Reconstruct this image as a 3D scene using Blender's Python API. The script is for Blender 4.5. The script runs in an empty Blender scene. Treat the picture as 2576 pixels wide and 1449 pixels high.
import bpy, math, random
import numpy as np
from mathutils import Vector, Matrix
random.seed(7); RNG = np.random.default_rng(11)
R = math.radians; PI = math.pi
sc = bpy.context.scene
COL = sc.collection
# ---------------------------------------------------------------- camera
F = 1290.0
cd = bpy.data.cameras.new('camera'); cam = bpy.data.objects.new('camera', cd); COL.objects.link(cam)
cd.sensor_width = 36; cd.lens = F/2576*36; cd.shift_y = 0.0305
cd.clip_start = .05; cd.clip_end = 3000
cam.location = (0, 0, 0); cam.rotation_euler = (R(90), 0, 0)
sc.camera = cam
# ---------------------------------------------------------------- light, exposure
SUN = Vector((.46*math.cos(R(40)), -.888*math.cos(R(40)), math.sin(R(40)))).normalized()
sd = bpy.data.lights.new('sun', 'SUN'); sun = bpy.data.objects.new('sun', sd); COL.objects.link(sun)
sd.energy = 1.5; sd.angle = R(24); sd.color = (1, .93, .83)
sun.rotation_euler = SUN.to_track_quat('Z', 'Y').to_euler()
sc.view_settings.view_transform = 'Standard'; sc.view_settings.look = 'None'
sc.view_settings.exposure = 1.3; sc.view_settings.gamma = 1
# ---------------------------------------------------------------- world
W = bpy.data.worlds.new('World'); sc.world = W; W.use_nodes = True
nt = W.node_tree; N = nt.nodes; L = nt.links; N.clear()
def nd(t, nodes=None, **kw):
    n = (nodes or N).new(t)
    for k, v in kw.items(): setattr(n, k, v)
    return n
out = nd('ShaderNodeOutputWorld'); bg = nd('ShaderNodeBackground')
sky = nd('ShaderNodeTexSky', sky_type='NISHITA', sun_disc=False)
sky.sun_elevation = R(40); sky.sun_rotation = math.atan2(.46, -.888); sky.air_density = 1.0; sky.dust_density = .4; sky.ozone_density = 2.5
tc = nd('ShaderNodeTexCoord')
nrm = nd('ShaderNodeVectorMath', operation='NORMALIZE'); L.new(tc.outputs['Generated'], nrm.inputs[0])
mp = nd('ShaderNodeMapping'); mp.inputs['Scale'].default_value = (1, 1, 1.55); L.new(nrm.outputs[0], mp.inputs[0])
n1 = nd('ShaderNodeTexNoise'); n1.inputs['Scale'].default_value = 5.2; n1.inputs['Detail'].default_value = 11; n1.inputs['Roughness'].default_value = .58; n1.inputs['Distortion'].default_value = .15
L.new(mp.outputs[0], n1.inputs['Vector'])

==

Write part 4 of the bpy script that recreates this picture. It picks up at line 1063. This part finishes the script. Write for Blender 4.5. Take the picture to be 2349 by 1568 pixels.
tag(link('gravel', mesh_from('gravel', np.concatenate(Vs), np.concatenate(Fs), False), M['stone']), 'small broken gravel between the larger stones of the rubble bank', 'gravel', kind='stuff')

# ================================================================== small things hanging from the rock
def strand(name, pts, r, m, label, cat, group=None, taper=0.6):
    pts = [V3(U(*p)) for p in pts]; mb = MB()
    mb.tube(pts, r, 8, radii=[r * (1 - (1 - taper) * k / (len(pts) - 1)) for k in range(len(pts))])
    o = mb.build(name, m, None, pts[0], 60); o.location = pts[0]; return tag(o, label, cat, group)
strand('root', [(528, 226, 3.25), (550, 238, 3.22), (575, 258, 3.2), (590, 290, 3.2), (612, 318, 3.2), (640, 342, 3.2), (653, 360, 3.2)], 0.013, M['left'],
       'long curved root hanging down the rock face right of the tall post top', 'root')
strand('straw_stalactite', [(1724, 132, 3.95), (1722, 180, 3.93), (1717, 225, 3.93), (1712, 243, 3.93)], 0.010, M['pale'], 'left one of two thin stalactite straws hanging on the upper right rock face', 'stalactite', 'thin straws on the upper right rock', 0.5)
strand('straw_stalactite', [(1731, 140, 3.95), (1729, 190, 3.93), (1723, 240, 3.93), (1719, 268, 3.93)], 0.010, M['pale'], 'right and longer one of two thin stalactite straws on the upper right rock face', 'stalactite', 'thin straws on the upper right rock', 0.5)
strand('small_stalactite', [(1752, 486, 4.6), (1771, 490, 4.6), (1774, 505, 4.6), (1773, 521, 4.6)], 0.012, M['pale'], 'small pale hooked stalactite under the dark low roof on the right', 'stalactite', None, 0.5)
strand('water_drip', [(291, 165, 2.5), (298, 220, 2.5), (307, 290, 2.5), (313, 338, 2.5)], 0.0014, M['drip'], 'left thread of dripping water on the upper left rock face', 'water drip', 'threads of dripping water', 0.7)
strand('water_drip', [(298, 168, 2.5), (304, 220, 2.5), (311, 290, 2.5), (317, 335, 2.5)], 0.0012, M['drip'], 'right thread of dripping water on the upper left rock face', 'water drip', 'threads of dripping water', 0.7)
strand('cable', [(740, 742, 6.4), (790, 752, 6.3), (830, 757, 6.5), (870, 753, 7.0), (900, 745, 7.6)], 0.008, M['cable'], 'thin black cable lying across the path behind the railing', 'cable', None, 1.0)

◆ EXERCISE REQUIREMENTS: Start with the line that contains "Write part 4" and end with the line that contains "bank', 'gravel', kind='stuff')"; give those lines again exactly, and no others.

◆ EXERCISE ANSWER:
Write part 4 of the bpy script that recreates this picture. It picks up at line 1063. This part finishes the script. Write for Blender 4.5. Take the picture to be 2349 by 1568 pixels.
tag(link('gravel', mesh_from('gravel', np.concatenate(Vs), np.concatenate(Fs), False), M['stone']), 'small broken gravel between the larger stones of the rubble bank', 'gravel', kind='stuff')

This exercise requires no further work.